Collected material:

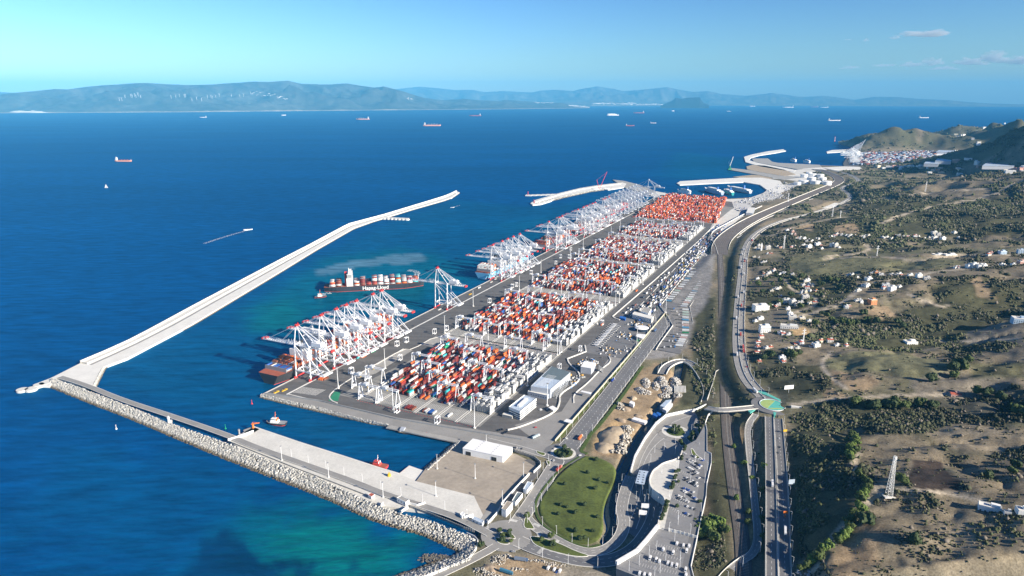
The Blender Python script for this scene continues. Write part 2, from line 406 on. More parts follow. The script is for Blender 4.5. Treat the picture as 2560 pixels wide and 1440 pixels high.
def T(px, py, up=0., it=14):
    """point where the bearing meets the land"""
    px = np.atleast_1d(np.asarray(px, float)); py = np.atleast_1d(np.asarray(py, float)); z = np.full(px.shape, 20.)
    z = np.clip(base_h(*G(px, py, 40.).T), 3, 400)
    for k in range(it):
        g = G(px, py, z); z = z + (land_h(g[:, 0], g[:, 1]) - z) * (.7 if k < 6 else .45)
    g = G(px, py, z); return np.stack([g[:, 0], g[:, 1], land_h(g[:, 0], g[:, 1])], -1)
def TP(pts): 
    a = np.array(pts, float); t = T(a[:, 0], a[:, 1]); return [(p[0], p[1]) for p in t]

# ================================================================ terrain sheet with its ground cover
th = np.radians(np.linspace(-10, 46, 440)); rr = np.exp(np.linspace(math.log(380), math.log(11500), 540))
TH, RR = np.meshgrid(th, rr); TX = np.sin(TH) * RR; TY = np.cos(TH) * RR
TZ = land_h(TX, TY)
C_FIELD = np.array((.178, .148, .104)); C_GREEN = np.array((.118, .114, .066)); C_SCRUB = np.array((.066, .066, .038)); C_DIRT = np.array((.255, .19, .12)); C_PLOW = np.array((.062, .048, .040)); C_TRACK = np.array((.34, .29, .22)); C_OCHRE = np.array((.36, .25, .13))
C_GREY = np.array((.150, .132, .104))
for _a in (C_FIELD, C_GREEN, C_DIRT, C_GREY, C_TRACK, C_OCHRE): _a *= 1.3
C_SCRUB *= 1.1
n1 = fbm(TX, TY, 90, 5, 31); n2 = fbm(TX, TY, 22, 4, 41); n3 = fbm(TX, TY, 300, 3, 51)
colr = C_FIELD + (C_GREEN - C_FIELD) * sstep(-.1, .45, n3 + n1 * .4)[..., None]
colr = colr + (C_GREY - colr) * sstep(.0, .4, n2 + n1)[..., None]
scrub = sstep(.02, .3, n1 + .35 * n2 + .12)                     # default wild scrub patches
wob = (n2 * 9, fbm(TX, TY, 22, 3, 77) * 9)
def paint(pts, c, sc=None, soft=6, world_pts=None):
    global colr, scrub
    P = world_pts or TP(pts)
    X, Y = TX + wob[0] * .5, TY + wob[1] * .5
    xs = [p[0] for p in P]; ys = [p[1] for p in P]
    m = (X > min(xs) - 20) & (X < max(xs) + 20) & (Y > min(ys) - 20) & (Y < max(ys) + 20)
    if not m.any(): return
    x, y = X[m], Y[m]; d, _ = distline(x, y, P, True); i = inpoly(x, y, P); k = sstep(-soft, soft, np.where(i, d, -d))
    if c is not None: colr[m] = colr[m] * (1 - k[:, None]) + (np.asarray(c) * (1 + .18 * n2[m][:, None])) * k[:, None]
    if sc is not None: scrub[m] = scrub[m] * (1 - k) + sc * k
def track(pts, c, w=2.5, sc=0.):
    global colr, scrub
    P = TP(smooth_line(pts, 2)); xs = [p[0] for p in P]; ys = [p[1] for p in P]
    m = (TX > min(xs) - 20) & (TX < max(xs) + 20) & (TY > min(ys) - 20) & (TY < max(ys) + 20)
    if not m.any(): return
    cell = np.hypot(TX[m], TY[m]) * .0032
    d, _ = distline(TX[m], TY[m], P); k = 1 - sstep(w * .6, w * .6 + cell + 1, d)
    colr[m] = colr[m] * (1 - k[:, None]) + np.asarray(c) * k[:, None]; scrub[m] = scrub[m] * (1 - k) * 1.0 + sc * k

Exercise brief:
Take the material above from its first line through the line holding "a = np.array(pts, float);" and set it down exactly, without the pictures.

Solution to this exercise:
The Blender Python script for this scene continues. Write part 2, from line 406 on. More parts follow. The script is for Blender 4.5. Treat the picture as 2560 pixels wide and 1440 pixels high.
def T(px, py, up=0., it=14):
    """point where the bearing meets the land"""
    px = np.atleast_1d(np.asarray(px, float)); py = np.atleast_1d(np.asarray(py, float)); z = np.full(px.shape, 20.)
    z = np.clip(base_h(*G(px, py, 40.).T), 3, 400)
    for k in range(it):
        g = G(px, py, z); z = z + (land_h(g[:, 0], g[:, 1]) - z) * (.7 if k < 6 else .45)
    g = G(px, py, z); return np.stack([g[:, 0], g[:, 1], land_h(g[:, 0], g[:, 1])], -1)
def TP(pts): 
    a = np.array(pts, float); t = T(a[:, 0], a[:, 1]); return [(p[0], p[1]) for p in t]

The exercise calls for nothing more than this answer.